I am aware of the 2 x 49 levels concept,
the 1st 49 level being a 2-byte length,
and the 2nd 49 being a pic x(?) that is big enough
to hold the 'max-size' variable.
eg
03 DESCRIPTION.
49 DESCRIPTION-LENGTH PIC S9(04) COMP-3.
49 DESCRIPTION-TEXT PIC X(100).

In my embedded SQL SELECT, do I SELECT INTO DESCRIPTION
or DESCRIPTION-TEXT? I presume DESCRIPTION!

But say I want to do an INSERT or an UPDATE.
How do I set up my fields?
Do I say MOVE 'My Description' to DESCRIPTION
and then issue my UPDATE statement,
or do I say:
MOVE 'My Description' to DESCRIPTION-TEXT
and then MOVE 14 TO DESCRIPTION-LENGTH.
(Note: 'My Description' is 14 characters long.)
and then issue my UPDATE statement.

If it's the latter, then it means that my UPDATE
statement will have to break the pattern of the
target-name not matching the source-name
eg
EXEC SQL
UPDATE TABLE-XYZ
SET
DESCRIPTION = :DESCRIPTION-TEXT
WHERE
etc ....
END-EXEC.

ie the source name is DESCRIPTION-TEXT, but
the target name is DESCRIPTION.

Is this how it works?






 
Terminate,

work with your level 3, in this case description, within your SQL.

If you select description, description-text and description-length will be set up for you. You can then work in COBOL with description-text.

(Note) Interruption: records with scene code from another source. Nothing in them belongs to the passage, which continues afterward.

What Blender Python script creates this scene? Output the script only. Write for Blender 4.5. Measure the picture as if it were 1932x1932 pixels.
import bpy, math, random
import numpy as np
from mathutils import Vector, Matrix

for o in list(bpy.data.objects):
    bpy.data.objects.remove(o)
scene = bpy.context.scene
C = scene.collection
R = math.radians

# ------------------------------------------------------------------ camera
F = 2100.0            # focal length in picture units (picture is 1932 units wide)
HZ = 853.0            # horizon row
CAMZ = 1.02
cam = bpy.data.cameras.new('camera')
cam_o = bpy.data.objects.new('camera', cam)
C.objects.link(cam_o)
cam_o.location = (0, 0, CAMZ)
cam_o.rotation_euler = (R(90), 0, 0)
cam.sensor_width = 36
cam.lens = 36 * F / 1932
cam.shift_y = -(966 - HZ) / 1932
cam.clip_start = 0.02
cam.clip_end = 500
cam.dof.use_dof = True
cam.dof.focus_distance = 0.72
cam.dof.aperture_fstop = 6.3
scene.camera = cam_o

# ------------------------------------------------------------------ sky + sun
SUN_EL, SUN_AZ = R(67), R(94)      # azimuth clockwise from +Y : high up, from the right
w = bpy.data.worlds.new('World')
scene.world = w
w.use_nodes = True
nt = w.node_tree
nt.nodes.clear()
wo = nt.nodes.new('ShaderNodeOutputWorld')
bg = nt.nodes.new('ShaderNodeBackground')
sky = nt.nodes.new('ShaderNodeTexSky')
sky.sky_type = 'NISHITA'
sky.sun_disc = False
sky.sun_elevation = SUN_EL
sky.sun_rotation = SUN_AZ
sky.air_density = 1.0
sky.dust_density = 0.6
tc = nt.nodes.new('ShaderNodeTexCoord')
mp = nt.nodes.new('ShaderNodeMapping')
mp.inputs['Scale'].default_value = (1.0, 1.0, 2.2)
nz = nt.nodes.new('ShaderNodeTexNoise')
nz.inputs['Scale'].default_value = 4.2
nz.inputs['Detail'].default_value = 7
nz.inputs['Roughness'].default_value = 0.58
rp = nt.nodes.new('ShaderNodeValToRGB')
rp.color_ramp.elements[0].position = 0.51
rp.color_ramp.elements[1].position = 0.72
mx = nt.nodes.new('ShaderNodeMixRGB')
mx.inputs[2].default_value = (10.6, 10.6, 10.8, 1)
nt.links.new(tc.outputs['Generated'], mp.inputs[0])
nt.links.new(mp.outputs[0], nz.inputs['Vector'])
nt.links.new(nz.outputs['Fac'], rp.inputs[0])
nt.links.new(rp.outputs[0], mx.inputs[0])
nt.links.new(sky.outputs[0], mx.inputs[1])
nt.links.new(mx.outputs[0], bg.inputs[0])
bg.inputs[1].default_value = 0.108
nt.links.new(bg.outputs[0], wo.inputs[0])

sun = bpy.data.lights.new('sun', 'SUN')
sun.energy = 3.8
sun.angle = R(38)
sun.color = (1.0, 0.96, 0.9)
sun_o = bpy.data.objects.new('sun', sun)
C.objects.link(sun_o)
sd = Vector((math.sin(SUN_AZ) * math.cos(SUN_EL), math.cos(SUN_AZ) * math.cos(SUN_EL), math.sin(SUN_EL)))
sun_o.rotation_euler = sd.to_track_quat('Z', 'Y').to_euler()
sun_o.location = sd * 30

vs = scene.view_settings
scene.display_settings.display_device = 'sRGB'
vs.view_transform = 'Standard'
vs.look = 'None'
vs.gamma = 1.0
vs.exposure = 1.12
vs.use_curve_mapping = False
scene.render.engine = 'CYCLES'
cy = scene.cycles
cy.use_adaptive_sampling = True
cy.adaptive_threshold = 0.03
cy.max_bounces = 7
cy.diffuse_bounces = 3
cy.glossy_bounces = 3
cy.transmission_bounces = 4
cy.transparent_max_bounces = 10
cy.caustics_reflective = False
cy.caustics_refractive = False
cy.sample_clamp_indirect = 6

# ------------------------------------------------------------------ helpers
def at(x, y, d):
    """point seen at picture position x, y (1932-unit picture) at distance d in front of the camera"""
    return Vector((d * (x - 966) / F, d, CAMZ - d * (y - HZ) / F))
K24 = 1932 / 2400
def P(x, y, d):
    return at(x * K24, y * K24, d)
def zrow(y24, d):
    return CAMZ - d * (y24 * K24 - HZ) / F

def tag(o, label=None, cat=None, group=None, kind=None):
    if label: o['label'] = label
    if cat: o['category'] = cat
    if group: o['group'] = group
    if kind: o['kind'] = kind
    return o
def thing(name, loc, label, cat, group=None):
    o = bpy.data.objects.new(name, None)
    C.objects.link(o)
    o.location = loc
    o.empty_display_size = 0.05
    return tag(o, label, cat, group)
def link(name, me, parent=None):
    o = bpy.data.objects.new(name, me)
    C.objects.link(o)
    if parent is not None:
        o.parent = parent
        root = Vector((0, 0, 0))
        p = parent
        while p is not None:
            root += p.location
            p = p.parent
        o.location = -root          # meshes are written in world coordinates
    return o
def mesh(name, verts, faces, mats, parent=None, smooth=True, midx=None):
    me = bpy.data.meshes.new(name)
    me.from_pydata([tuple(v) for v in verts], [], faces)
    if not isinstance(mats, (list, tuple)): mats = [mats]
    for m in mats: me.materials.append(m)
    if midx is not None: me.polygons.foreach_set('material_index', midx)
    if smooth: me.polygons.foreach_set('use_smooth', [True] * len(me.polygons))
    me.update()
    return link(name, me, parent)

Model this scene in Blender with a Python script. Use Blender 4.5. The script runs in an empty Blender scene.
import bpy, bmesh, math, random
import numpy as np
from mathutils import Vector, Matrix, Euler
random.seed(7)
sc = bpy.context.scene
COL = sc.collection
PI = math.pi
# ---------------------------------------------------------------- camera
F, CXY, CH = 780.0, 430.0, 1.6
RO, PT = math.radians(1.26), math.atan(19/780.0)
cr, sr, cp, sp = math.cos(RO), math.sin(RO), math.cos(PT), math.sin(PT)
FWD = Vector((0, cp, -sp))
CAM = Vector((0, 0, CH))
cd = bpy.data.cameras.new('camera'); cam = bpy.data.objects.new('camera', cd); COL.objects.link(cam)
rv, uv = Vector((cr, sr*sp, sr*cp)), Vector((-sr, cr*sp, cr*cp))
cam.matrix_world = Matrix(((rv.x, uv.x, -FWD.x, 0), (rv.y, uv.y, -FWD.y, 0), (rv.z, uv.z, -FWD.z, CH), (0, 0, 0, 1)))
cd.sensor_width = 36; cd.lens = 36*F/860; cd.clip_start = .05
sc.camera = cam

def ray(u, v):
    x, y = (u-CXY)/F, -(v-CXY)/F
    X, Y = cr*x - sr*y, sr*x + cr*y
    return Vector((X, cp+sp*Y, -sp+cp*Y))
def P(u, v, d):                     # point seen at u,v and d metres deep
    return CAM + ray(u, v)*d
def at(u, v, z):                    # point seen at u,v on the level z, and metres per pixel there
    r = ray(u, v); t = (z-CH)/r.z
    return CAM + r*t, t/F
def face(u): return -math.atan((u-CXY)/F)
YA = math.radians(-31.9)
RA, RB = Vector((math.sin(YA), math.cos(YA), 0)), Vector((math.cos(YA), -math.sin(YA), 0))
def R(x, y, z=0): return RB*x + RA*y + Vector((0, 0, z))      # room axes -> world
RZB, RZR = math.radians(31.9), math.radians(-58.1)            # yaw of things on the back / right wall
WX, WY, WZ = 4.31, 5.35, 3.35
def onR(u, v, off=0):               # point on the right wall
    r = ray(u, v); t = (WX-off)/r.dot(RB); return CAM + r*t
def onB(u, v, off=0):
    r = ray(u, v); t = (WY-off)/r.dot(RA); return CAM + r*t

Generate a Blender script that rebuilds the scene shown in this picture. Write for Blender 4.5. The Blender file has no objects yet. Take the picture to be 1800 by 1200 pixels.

If your updating, move the data into description-text, work out it's length and put that in description-length. Then once again refer to it as description in you SQL.

Cheers
Greg
 
Most languages these days use null-terminated strings for handling VARCHARs. But because COBOL needs to know both the maximum size and the actual size of the VARCHAR, the variables have to be split into text and length parts. In your COBOL code you have to mess around with the two parts (and make sure you don't accidentally set the VARCHAR-LENGTH > LENGTH(VARCHAR-TEXT), but in your SQL call you should use the 03 level name as the host variable, as Greg describes above.